More troops for nuclear submarines, cyber in $38 billion Defence Force expansion

More troops for nuclear submarines, cyber in $38 billion Defence Force expansion

March 9, 2022

Talking points

  • The federal government wants to grow the ADF by an additional 18,500 personnel by 2040.
  • Under the plan, the number of uniformed air force, navy or army personnel will rise to 80,000.
  • Expert workers are needed for the new submarines and cyber warfare.
  • The expansion will cost at least $38 billion to 2040.

Australia’s army, air force and navy is set to swell by a third to operate “cutting edge capabilities” the country is getting, including the planned nuclear submarine fleet, as well as cyber warfare and defence.

The federal government is promising to take the total number of soldiers, sailors and airmen and women from about 60,000 to 80,000 by 2040. The boost is estimated to cost at least $38 billion from 2024 to 2040.

The federal government has committed to growing the uniformed Defence workfroce to 80,000 by 2040.Credit:ADF

“Our world is becoming increasingly uncertain so it’s important we take steps now to protect our people and our national interest over the coming decades,” Prime Minister Scott Morrison said.

“You can’t flick a switch to increase your army, navy and air force overnight, growing the type of people and skills we need to face the threats of the future takes time, so we must start now so critical skills can be taught and experience gained.”

The commitment to increase the Defence workforce by an additional 18,500 to more than 100,000 (which includes about 20,000 civilian staff) follows Department of Defence advice, after the need for more boots on the ground was outlined in the 2020 Force Structure Plan.

The parliamentary committee on foreign affairs, defence and trade also recommended last year that the federal government review the size of the ADF to make sure a sustainable force was available for future military operations as tensions in the Indo-Pacific rise.

“With a full-time force of only 58,600 (and a much smaller number of frontline combat personnel) the Committee is concerned that the ADF is too small to credibly field sufficient rotational combat forces for protracted high-end combat operations, either as a lead or contributing nation,” the November report said.

Under the 2040 expansion plan, the navy will increase recruitment to work on the new nuclear submarines that were announced as part of a new partnership with the US and UK last year.

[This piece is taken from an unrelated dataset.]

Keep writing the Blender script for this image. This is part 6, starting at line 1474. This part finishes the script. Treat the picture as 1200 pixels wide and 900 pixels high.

The first submarine is expected to be in the water by 2040.

The federal government is also increasing the size of the Arafura class patrol vessel fleet and is promising to increase the planned Hunter class frigate fleet, which has not yet been constructed, from eight to nine vessels.

Under the plan, Defence will establish an army regiment for long-range fires and another on information warfare. The army will also expand its joint and land intelligence communications and electronic warfare capabilities.

Defence Minister Peter Dutton said the defence forces run with a mix of uniformed and civilian workers, but it was important to grow the number of expert military personnel.

“This growth in workforce and expertise will enable us to deliver our nuclear-powered submarines, ships, aircraft and advanced weapons. It will mean we can build warfighting capabilities in the domains of space, and information and cyber,” he said.

The announcement follows an initial workforce increase over four years to 2024 of about 800 Defence Force personnel.

The proposed new workforce will grow across all states and territories, but the majority of new jobs are expected to be in Queensland, NSW, South Australia and Western Australia.

Of the first 12,500 new places, the federal government currently estimates up to roughly 2770 will be in NSW, about 2700 in the ACT, and 1875 will be in Queensland.

WA and SA will receive about 1400 and 1100 respectively, the NT will have nearly 1000 and Victoria will get about 370. There’s planning for up to 84 positions overseas and seven for Tasmania.